The gear selector (which just selects forward or reverse) is a rotary knob.

You twist it to the right to go forward, or twist it to the left to back up.

There are a couple of photos in this review:

https://www.jdpower.com/cars/expert-reviews/2023-kia-ev6-rev...

Even though I've had this car for a few months now, I still get this mixed up once in a while.

There is at least one report on the EV6 forum about a a crash while parking that was almost certainly due to this UI blunder:

https://www.kiaevforums.com/threads/unexpected-acceleration-...

What pains me is that there is a simple solution Kia could have used: a little paddle that you push forward to go forward, pull back to back up.

Then there would never be any confusion over which way to turn the knob. You would have a direct mapping between your action and the car's motion.

I love this car otherwise; it's by far the best one I've ever had. But I don't understand why Kia decided to use a rotary knob to select forward and reverse.




I'm driving a Subaru Solterra right now, and it has the same kind of knob.
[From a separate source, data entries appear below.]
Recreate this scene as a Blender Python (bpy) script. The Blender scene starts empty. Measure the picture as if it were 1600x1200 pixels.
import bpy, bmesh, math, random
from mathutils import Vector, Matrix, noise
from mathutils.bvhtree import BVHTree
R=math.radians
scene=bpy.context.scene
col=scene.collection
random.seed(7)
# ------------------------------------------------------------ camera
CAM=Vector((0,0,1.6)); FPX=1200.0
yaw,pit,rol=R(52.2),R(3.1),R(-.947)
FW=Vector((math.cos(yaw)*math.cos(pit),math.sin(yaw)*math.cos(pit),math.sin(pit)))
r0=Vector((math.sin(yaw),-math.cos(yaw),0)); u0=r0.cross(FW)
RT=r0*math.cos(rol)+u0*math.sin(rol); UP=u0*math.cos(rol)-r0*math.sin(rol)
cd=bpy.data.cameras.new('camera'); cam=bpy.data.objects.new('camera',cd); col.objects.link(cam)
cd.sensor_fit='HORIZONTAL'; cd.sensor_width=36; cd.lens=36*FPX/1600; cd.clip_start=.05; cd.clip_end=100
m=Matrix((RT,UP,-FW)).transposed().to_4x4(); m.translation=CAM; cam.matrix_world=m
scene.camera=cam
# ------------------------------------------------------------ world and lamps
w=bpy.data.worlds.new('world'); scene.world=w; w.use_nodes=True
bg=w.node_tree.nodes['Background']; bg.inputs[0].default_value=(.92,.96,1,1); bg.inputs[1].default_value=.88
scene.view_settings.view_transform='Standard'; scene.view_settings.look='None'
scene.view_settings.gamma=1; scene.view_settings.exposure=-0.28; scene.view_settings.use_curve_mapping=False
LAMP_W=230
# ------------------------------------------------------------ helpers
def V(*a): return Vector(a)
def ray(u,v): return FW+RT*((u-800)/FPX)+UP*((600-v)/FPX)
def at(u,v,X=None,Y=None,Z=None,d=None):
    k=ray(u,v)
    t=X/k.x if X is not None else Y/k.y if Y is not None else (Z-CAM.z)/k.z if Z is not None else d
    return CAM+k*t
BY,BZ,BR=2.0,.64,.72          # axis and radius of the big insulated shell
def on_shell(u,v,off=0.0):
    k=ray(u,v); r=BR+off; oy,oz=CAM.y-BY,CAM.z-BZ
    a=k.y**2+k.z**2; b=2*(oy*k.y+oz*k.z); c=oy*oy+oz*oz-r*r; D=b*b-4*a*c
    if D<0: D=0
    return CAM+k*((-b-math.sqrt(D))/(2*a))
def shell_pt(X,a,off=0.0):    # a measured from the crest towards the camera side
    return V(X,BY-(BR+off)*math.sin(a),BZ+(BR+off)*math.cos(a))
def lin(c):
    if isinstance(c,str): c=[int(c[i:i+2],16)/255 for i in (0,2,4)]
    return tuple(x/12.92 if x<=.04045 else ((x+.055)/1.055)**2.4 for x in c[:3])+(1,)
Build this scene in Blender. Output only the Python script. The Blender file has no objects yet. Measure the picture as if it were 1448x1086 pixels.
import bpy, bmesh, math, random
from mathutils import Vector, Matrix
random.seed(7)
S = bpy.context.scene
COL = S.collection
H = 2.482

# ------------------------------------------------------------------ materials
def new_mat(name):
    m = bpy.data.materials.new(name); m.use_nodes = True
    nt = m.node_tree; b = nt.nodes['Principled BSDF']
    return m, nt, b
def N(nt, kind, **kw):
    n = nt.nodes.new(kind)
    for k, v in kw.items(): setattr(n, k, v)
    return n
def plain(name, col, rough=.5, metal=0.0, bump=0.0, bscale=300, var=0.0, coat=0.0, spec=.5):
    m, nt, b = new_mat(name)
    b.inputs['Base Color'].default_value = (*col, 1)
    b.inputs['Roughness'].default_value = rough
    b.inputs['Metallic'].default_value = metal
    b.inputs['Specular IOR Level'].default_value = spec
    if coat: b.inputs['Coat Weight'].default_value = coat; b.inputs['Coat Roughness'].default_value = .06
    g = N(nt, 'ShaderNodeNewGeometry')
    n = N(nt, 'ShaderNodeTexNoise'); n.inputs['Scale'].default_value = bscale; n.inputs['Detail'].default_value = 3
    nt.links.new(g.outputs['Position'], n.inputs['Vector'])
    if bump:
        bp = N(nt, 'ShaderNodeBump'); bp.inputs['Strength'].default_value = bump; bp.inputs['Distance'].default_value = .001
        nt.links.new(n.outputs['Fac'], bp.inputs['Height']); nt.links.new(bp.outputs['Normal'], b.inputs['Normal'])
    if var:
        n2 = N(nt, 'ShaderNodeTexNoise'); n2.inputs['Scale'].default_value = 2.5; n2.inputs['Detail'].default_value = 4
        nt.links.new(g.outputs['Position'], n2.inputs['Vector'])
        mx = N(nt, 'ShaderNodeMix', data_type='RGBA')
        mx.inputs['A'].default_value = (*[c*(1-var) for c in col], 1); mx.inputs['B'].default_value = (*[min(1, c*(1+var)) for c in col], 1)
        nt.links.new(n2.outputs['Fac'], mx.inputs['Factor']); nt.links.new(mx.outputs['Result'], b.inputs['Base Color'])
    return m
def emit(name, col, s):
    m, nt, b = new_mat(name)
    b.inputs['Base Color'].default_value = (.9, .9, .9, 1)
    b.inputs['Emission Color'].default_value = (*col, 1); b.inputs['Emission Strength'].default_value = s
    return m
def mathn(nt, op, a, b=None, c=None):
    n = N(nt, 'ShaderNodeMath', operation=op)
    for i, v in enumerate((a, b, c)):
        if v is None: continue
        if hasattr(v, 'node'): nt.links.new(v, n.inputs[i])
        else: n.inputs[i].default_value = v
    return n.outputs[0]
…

I find it awkward as well. But I suspect that safety is the reason for using a rotary knob. I think a simple forward/reverse lever is too easy to accidentally hit. It's far harder to accidentally twist the knob while driving.

Of course, a forward/reverse lever could be done with a button to push to unlock it, just like automatic transmissions had for decades. That would be ideal for me.


The 'simple' solution you propose is the opposite of what almost all cars with electronic shifters actually do, and no better really than the rotary control.


The gear selector in some BMW is a switch - moving it forward puts the car in reverse and moving it backward puts the car in forward gear.


The paddle system you describe is the exact one that killed Anton Yelchin and forced Jeep to do a massive recall.


No, that Jeep issue was from the paddle returning to a neutral position and not giving good feedback. I think what's described here would have the paddle maintain the physical position.

https://youtu.be/AC6Uldx1mi8


In fact, Kia's rotary knob works more like the first one in that video (before the recall). It is spring-loaded in both directions and returns to the center position after you twist it.

The knob itself gives no indication of which direction you've set it to; only the R/N/D lights in front of the knob show that.